Goldman raises gold forecast to $5,400 (up $500) as private and central-bank demand builds

Forex Short News

Goldman lifted its end-2026 gold target to $5,400/oz, from $4,900, arguing private allocations are building and central banks will keep adding to reserves.

Summary:

  • Goldman raises Dec 2026 gold forecast to $5,400/oz

  • Bank cites stronger private investor diversification

  • Central-bank buying seen averaging 60 tonnes in 2026

  • EM reserve diversification viewed as structural

  • Call implies stronger medium-term demand underpinning

Goldman Sachs has raised its December 2026 gold price forecast by $500 to $5,400/oz, arguing that the next leg of the move is being reinforced by a combination of stronger private-sector allocation and ongoing, structurally driven central-bank demand.

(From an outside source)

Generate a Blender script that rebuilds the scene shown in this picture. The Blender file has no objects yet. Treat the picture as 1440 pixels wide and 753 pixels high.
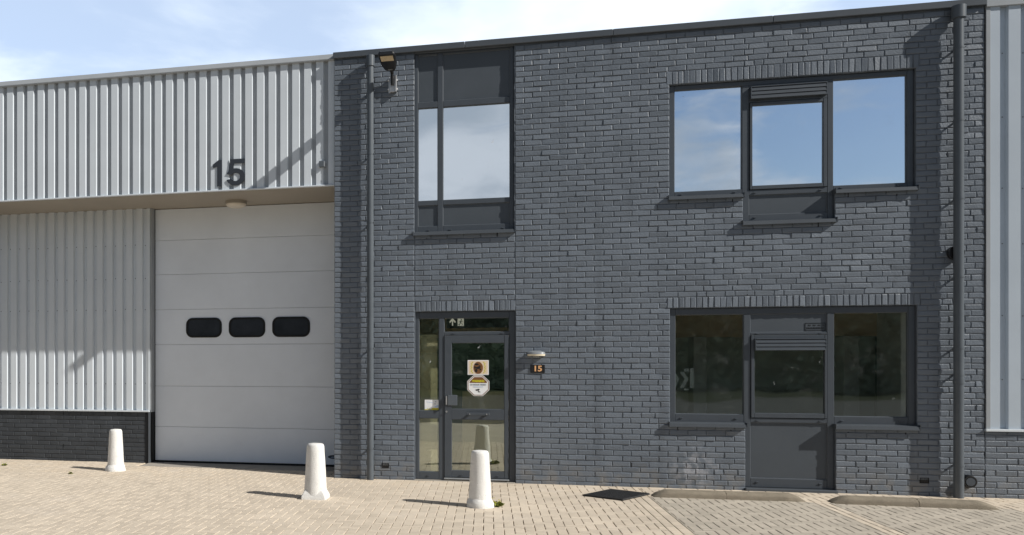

In its latest update, Goldman said private sector diversification into gold to increase, signalling that investor positioning may be shifting from tentative interest to more sustained allocation. The bank’s message is that gold is increasingly being treated less as a tactical trade and more as a strategic portfolio holding, particularly in an environment where investors are reassessing correlation risks, geopolitical uncertainty and the durability of the global disinflation story.

Alongside this, Goldman expects official-sector demand to remain a powerful anchor. It forecasts central-bank purchases averaging 60 tonnes in 2026, driven largely by emerging market central banks continuing what it describes as structural diversification of reserves into gold. That framing matters: it suggests demand is not purely price-sensitive or cyclical, but tied to longer-run reserve management preferences and a desire to reduce reliance on traditional reserve currencies.

The forecast upgrade also implies Goldman sees a tighter balance between mine supply, recycling flows and incremental demand than previously assumed, with official buying and improving investor participation helping absorb supply even if speculative froth comes and goes. Put simply, Goldman is leaning into a “stickier demand” narrative: central banks continue to buy, and private investors are now joining more meaningfully, creating a more supportive backdrop for prices.

For markets, the revised target reinforces the idea that gold’s upside is being driven by more than just day-to-day moves in yields or the dollar. While near-term swings will still be shaped by rates, inflation surprises and risk sentiment, Goldman’s call highlights a longer-horizon bid that could keep dips shallower than in prior cycles — so long as central-bank accumulation and private diversification remain intact.